▶ GIVEN INSTRUCTION: Line by line, repeat the data below exactly, beginning at the first line and ending at the line with "slates', 'grass blade')". Omit pictures.

┌──

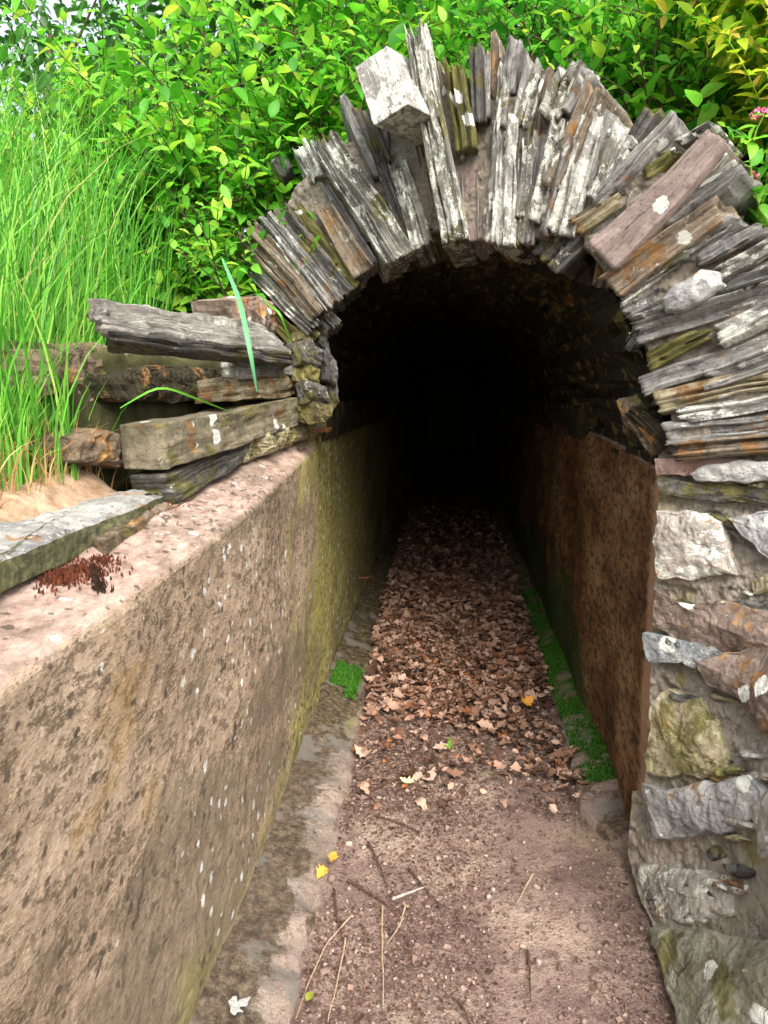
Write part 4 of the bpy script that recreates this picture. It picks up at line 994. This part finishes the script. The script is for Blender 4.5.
# single broad blades
def ribbon(name, pts, wid, mat, label, cat, parent=None):
    pts = np.array(pts); n = 14; tt_ = np.linspace(0, 1, n); k = np.linspace(0, 1, len(pts))
    c = np.stack([np.interp(tt_, k, pts[:, j]) for j in range(3)], 1)
    for _ in range(2): c[1:-1] = (c[:-2] + c[1:-1] * 2 + c[2:]) / 4
    tn = np.gradient(c, axis=0); view = c - CAM; sd_ = np.cross(tn, view); sd_ /= np.linalg.norm(sd_, axis=1)[:, None]
    w_ = wid * np.sin(np.pi * np.clip(tt_ * .9 + .08, 0, 1))[:, None] ** .7
    nrm_ = np.cross(sd_, tn); nrm_ /= np.linalg.norm(nrm_, axis=1)[:, None]
    V = np.stack([c - sd_ * w_ / 2, c + nrm_ * w_ * .2, c + sd_ * w_ / 2], 1).reshape(-1, 3)
    return tag(mesh(name, V, grid_faces(n, 3), mat, smooth=True), label, cat)
ribbon('grass_blade', [lplane(222, 258, -.02), lplane(240, 300, .06), lplane(250, 350, .1), lplane(257, 392, .1)], .010, M_blade, 'broad blue green grass blade arching over the longest slab', 'grass blade')
ribbon('grass_blade', [lplane(120, 408, .04), lplane(160, 384, .1), lplane(200, 400, .12), lplane(236, 414, .05)], .0035, M_grass, 'thin green grass blade drooping across the dark gap', 'grass blade')
ribbon('grass_blade', [lplane(262, 300, .0), lplane(280, 312, .08), lplane(292, 345, .08)], .005, M_grass, 'pale thin grass blade hanging beside the lowest arch slates', 'grass blade')

# ------------------------------------------------------------ red and dark moss on the wall top
def moss_clump(px0, py0, px1, py1, wd, mat, label, seed, n=900):
    g = np.random.default_rng(seed); a, b_ = on_floor(px0, py0, .772), on_floor(px1, py1, .790)
    t = g.random(n); c = a + (b_ - a) * t[:, None]; r = wd * (1 + .5 * np.sin(t * 17 + seed)); c = c + np.stack([g.normal(0, 1, n) * r, g.normal(0, 1, n) * r, 0 * t], 1)
    c[:, 2] = ztop(c[:, 1]) + .012 + np.clip((c[:, 0] + .39) / (-.14), 0, 1) * .03 - .014
    return blades('moss_clump', c, g.uniform(.004, .012, n), (0, 0, 0), .003, mat, seed, 6, label=label, cat='moss')
moss_clump(46, 584, 108, 548, .013, M_redmoss, 'larger red brown moss clump on the wall top near the flat slab', 71)
moss_clump(126, 534, 174, 510, .008, M_redmoss, 'narrow red brown moss strip on the wall top nearer the tunnel', 72, 600)
moss_clump(92, 569, 99, 567, .004, M_blackmoss, 'tiny black moss tuft beside the larger red clump', 73, 200)

# green moss on the right footing and a patch on the left one
def moss_patch(x0, x1, y0, y1, z, n, seed, label):
    g = np.random.default_rng(seed); x = g.uniform(x0, x1, n); y = g.uniform(y0, y1, n)
    m = fbm(np.stack([x, y, 0 * x], 1), 14, 3, seed) + 1.1 * np.minimum(1, np.minimum(np.abs(y - y0), np.abs(y1 - y)) / .12) > .12
    x, y = x[m], y[m]; c = np.stack([x, y, z(x, y)], 1)
    return blades('moss_patch', c, g.uniform(.004, .011, len(x)), (0, 0, 0), .0035, M_moss, seed, 6, label=label, cat='moss', kind='stuff')
moss_patch(.345, .43, 1.74, 3.6, lambda x, y: .02 + .028 * (x - .34) / .09, 30000, 81, 'vivid green moss along the foot of the rust stained wall')
moss_patch(-.385, -.29, 2.2, 2.5, lambda x, y: .022 + .03 * (-x - .25) / .14, 7000, 82, 'green moss patch at the foot of the left wall below the bolt')

# ------------------------------------------------------------ leaf litter
def oak_leaf(seed=0, lobes=4):
    """lobed flat leaf along +x with curl, as a fan of quads either side of the midrib"""
    g = np.random.default_rng(seed); n = 13; t = np.linspace(0, 1, n)
    wv = .30 * np.sin(np.pi * t ** .8) ** .7 * (1 + .35 * np.cos(t * lobes * 2 * np.pi)) + .01
    cl, fo = g.uniform(-.8, .8), g.uniform(-.2, .9)
    V = []
    for i in range(n):
        z = cl * (t[i] - .5) ** 2 * 2
        V += [(t[i] - .5, wv[i], z + fo * wv[i] + g.normal(0, .01)), (t[i] - .5, 0, z), (t[i] - .5, -wv[i], z + fo * wv[i] * g.uniform(.3, 1.2))]
    return np.array(V), grid_faces(n, 3)
def in_channel(x, y):
    l = np.interp(y, [0, 1, 1.9, 3, 5], [-.235, -.235, -.245, -.29, -.32]); r = np.interp(y, [.8, 1.08, 1.5, 2.0, 3, 6], [.36, .385, .385, .335, .34, .345])
    return (x > l) & (x < r)
VV, FF, o_ = [], [], 0
for k in range(12):
    n = 2100; x = G.uniform(-.33, .37, n); y = 1.6 + G.gamma(2.0, .7, n)
    dens = .06 + .94 * sstep(1.8, 3.1, y + .5 * fbm(np.stack([x, y, 0 * x], 1), 6, 2, 8))
    m = in_channel(x, y) & (G.random(n) < dens) & (y < 6); x, y = x[m], y[m]; n = len(x)
    B, Fc = oak_leaf(k, 3 + k % 3)
    if k % 2: B = B * [1, .8, 1]; B[:, 1] = np.sign(B[:, 1]) * (np.abs(B[:, 1]) > .03) * (.26 * np.sin(np.pi * np.clip(B[:, 0] + .5, 0, 1)) ** .8 + .02 + .05 * np.sin(B[:, 0] * 23 + k))
    z = .012 + G.uniform(0, .022, n) + .02 * sstep(2, 3, y)
    P_, F_ = instances(B, Fc, np.stack([x, y, z], 1), G.normal(size=(n, 3)) * [1, 1, .3], G.normal(0, .38, (n, 3)) + [0, 0, 1], np.clip(G.gamma(3.2, .0075, n), .009, .055))
    VV.append(P_); FF.append(F_ + o_); o_ += len(P_)
tag(mesh('leaf_litter', np.concatenate(VV), np.concatenate(FF), M_litter, smooth=False), 'brown dead leaves piled along the tunnel floor', 'leaf litter', kind='stuff')
# crumbs of leaf and grit over the whole floor
V0 = np.array([(-.5, -.3, 0), (.45, -.35, .12), (.5, .3, 0), (-.35, .35, .15)]); F0 = np.array([(0, 1, 2, 3)])
n = 80000; x = G.uniform(-.28, .42, n); y = .55 + G.random(n) ** 1.2 * 2.6
cl = fbm(np.stack([x, y, 0 * x], 1), 5, 3, 77)
m = in_channel(x, y) & (G.random(n) < np.clip(.25 + .6 * cl + .6 * sstep(1.3, 2.0, y) + .35 * sstep(1.25, .95, y), .05, 1)); x, y = x[m], y[m]; n = len(x)
P_, F_ = instances(V0, F0, np.stack([x, y, floor_h(x, y) + .003], 1), G.normal(size=(n, 3)) * [1, 1, .25], G.normal(0, .35, (n, 3)) + [0, 0, 1], (.0018 + G.gamma(1.2, .0019, n)) * (1 + .8 * sstep(1.5, 2.0, y)))
tag(mesh('leaf_crumbs', P_, F_, M_crumb), 'fine broken leaf crumbs scattered on the earth floor', 'leaf crumbs', kind='stuff')
# grit
V, Fc = boxgrid(2, 2, 2); V = V - .5; V = V / (np.linalg.norm(V, axis=1)[:, None] * .7 + .3); V = V + G.normal(0, .08, V.shape)
n = 1500; x = G.uniform(-.28, .42, n); y = G.uniform(.6, 2.1, n); m = in_channel(x, y); x, y = x[m], y[m]; n = len(x)
P_, F_ = instances(V, Fc, np.stack([x, y, floor_h(x, y) + .002], 1), G.normal(size=(n, 3)), G.normal(size=(n, 3)) + [0, 0, 1], G.gamma(2, .0017, n)[:, None] * [1.0, .8, .6])
k_ = leaf_mat('grit', [(0, (.08, .05, .045)), (.7, (.20, .15, .13)), (1, (.33, .28, .25))], 0, .9, .1)
tag(mesh('grit', P_, F_, k_), 'small stones and grit on the earth floor', 'grit', kind='stuff')

def single_leaf(px, py, size, az, mat, label, shape=None, z=.02, tilt=.15, seed=1):
    p = on_floor(px, py, z); B, Fc = shape if shape else oak_leaf(seed, 4)
    d = np.array([[math.cos(az), math.sin(az), 0.08]])
    V, F_ = instances(B, Fc, p[None], d, np.array([[tilt, -tilt, 1.0]]), np.array([size]))
    return tag(mesh('fallen_leaf', V, F_, mat), label, 'leaf')
single_leaf(388, 702, .075, .3, one_leaf('leaf_pale', (.55, .42, .36), (.6, .48, .42)), 'pale pinkish oak leaf lying on the litter left of the channel middle', seed=3, z=.03)
single_leaf(526, 703, .055, .8, one_leaf('leaf_orange', (.62, .30, .05), (.7, .36, .07)), 'bright orange curled leaf beside the green moss', seed=4, z=.035, tilt=.3)
single_leaf(407, 783, .04, 2.8, one_leaf('leaf_cream', (.66, .66, .33), (.72, .7, .4)), 'cream yellow leaf touching the long curved twig', seed=5)
single_leaf(306, 1001, .026, 1.2, one_leaf('leaf_olive', (.22, .25, .04), (.26, .3, .05)), 'small round olive green leaf at the bottom beside the footing', leaf_shape('ovate'))
single_leaf(333, 858, .032, 1.4, one_leaf('leaf_mustard', (.50, .30, .05), (.55, .34, .06)), 'mustard yellow leaf scrap, upper of the pair by the footing', seed=7, z=.025)
single_leaf(323, 872, .034, 1.0, one_leaf('leaf_mustard_light', (.56, .34, .06), (.6, .38, .07)), 'mustard yellow leaf scrap, lower of the pair by the footing', seed=8, z=.025)
single_leaf(520, 655, .07, 1.9, one_leaf('leaf_red', (.34, .11, .05), (.4, .14, .06)), 'reddish brown leaf leaning by the right footing above the orange leaf', seed=9, z=.04, tilt=.4)
single_leaf(463, 672, .04, 2.3, one_leaf('leaf_russet', (.25, .08, .05), (.3, .1, .06)), 'small russet leaf on the litter in the middle of the channel', seed=10, z=.035)
# green sprig
g_ = np.random.default_rng(5); c = on_floor(450, 745, .025); B, Fc = leaf_shape('lance'); n = 5
V, F_ = instances(B, Fc, np.repeat(c[None], n, 0) + np.stack([g_.normal(0, .004, n), np.linspace(-.025, .02, n), 0 * g_.random(n)], 1), np.stack([g_.uniform(-.8, .8, n), g_.uniform(.3, 1, n), g_.uniform(0, .3, n)], 1), np.tile([[0, 0, 1.0]], (n, 1)), g_.uniform(.022, .04, n))
tag(mesh('leaf_sprig', V, F_, M_leafA), 'small fresh green sprig on the litter above the curved twig', 'sprig')

TW = [
 ([(363, 793), (400, 778), (440, 768), (476, 763)], .0035, M_twig, 'long curved reddish twig touching the cream yellow leaf'),
 ([(399, 728), (404, 748), (411, 768)], .0028, M_twig, 'short upright brown twig just above the long curved one'),
 ([(409, 767), (424, 754), (441, 740)], .002, M_twig, 'thin twig slanting towards the green sprig'),
 ([(375, 815), (398, 822), (420, 832)], .0026, M_twig, 'dark twig just below the long curved one'),
 ([(368, 842), (378, 862), (387, 888)], .0032, M_twig, 'dark twig slanting down right, centre left of the floor'),
 ([(348, 880), (368, 892), (390, 908)], .0034, M_twig, 'thick dark twig beside the mustard leaf scraps'),
 ([(408, 868), (424, 888), (446, 912)], .0026, M_twig, 'dark twig pointing away from the burrow hole'),
 ([(392, 899), (408, 893), (425, 887)], .0034, M_twig_grey, 'stubby pale grey twig left of the burrow hole'),
 ([(383, 906), (382, 955), (384, 1010)], .0019, M_twig_pale, 'straight pale stalk running straight down the floor'),
 ([(334, 888), (337, 918), (346, 948)], .0024, M_twig, 'slender brown twig below the mustard leaf scraps'),
 ([(346, 938), (338, 978), (328, 1022)], .0019, M_twig_pale, 'pale straw at the bottom, right of the olive leaf'),
 ([(352, 915), (325, 945), (308, 985), (296, 1018)], .0017, M_twig_pale, 'long pale bent straw running along the footing edge'),
 ([(533, 874), (525, 888), (517, 903)], .0020, M_twig_pale, 'short yellowish stalk right of the burrow hole'),
 ([(405, 905), (400, 925), (387, 944)], .0018, M_twig_pale, 'thin pale curved stalk between the grey twig and the bottom'),
 ([(528, 950), (530, 975), (531, 1002)], .0024, M_twig, 'small dark twig near the bottom right of the floor'),
 ([(458, 1000), (466, 1012), (470, 1030)], .0028, M_twig, 'dark twig end at the bottom middle of the picture'),
]
for i, (pts, r, m, lab) in enumerate(TW):
    P3 = np.array([on_floor(x, y, .012) for x, y in pts]); k = np.linspace(0, 1, len(P3)); t = np.linspace(0, 1, 12)
    c = np.stack([np.interp(t, k, P3[:, j]) for j in range(3)], 1); c += vnoise(c * 60 + i, 3)[:, None] * .0018 * np.array([1, 1, 0])
    V, Fc = tube(c, np.linspace(r, r * .5, 12) * (1 + .15 * np.sin(np.arange(12) * 2.2)), 6)
    tag(mesh('twig', V, Fc, m), lab, 'twig', 'twigs on the earth floor')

└──

▶ THE COMPLETED TASK:
Write part 4 of the bpy script that recreates this picture. It picks up at line 994. This part finishes the script. The script is for Blender 4.5.
# single broad blades
def ribbon(name, pts, wid, mat, label, cat, parent=None):
    pts = np.array(pts); n = 14; tt_ = np.linspace(0, 1, n); k = np.linspace(0, 1, len(pts))
    c = np.stack([np.interp(tt_, k, pts[:, j]) for j in range(3)], 1)
    for _ in range(2): c[1:-1] = (c[:-2] + c[1:-1] * 2 + c[2:]) / 4
    tn = np.gradient(c, axis=0); view = c - CAM; sd_ = np.cross(tn, view); sd_ /= np.linalg.norm(sd_, axis=1)[:, None]
    w_ = wid * np.sin(np.pi * np.clip(tt_ * .9 + .08, 0, 1))[:, None] ** .7
    nrm_ = np.cross(sd_, tn); nrm_ /= np.linalg.norm(nrm_, axis=1)[:, None]
    V = np.stack([c - sd_ * w_ / 2, c + nrm_ * w_ * .2, c + sd_ * w_ / 2], 1).reshape(-1, 3)
    return tag(mesh(name, V, grid_faces(n, 3), mat, smooth=True), label, cat)
ribbon('grass_blade', [lplane(222, 258, -.02), lplane(240, 300, .06), lplane(250, 350, .1), lplane(257, 392, .1)], .010, M_blade, 'broad blue green grass blade arching over the longest slab', 'grass blade')
ribbon('grass_blade', [lplane(120, 408, .04), lplane(160, 384, .1), lplane(200, 400, .12), lplane(236, 414, .05)], .0035, M_grass, 'thin green grass blade drooping across the dark gap', 'grass blade')
ribbon('grass_blade', [lplane(262, 300, .0), lplane(280, 312, .08), lplane(292, 345, .08)], .005, M_grass, 'pale thin grass blade hanging beside the lowest arch slates', 'grass blade')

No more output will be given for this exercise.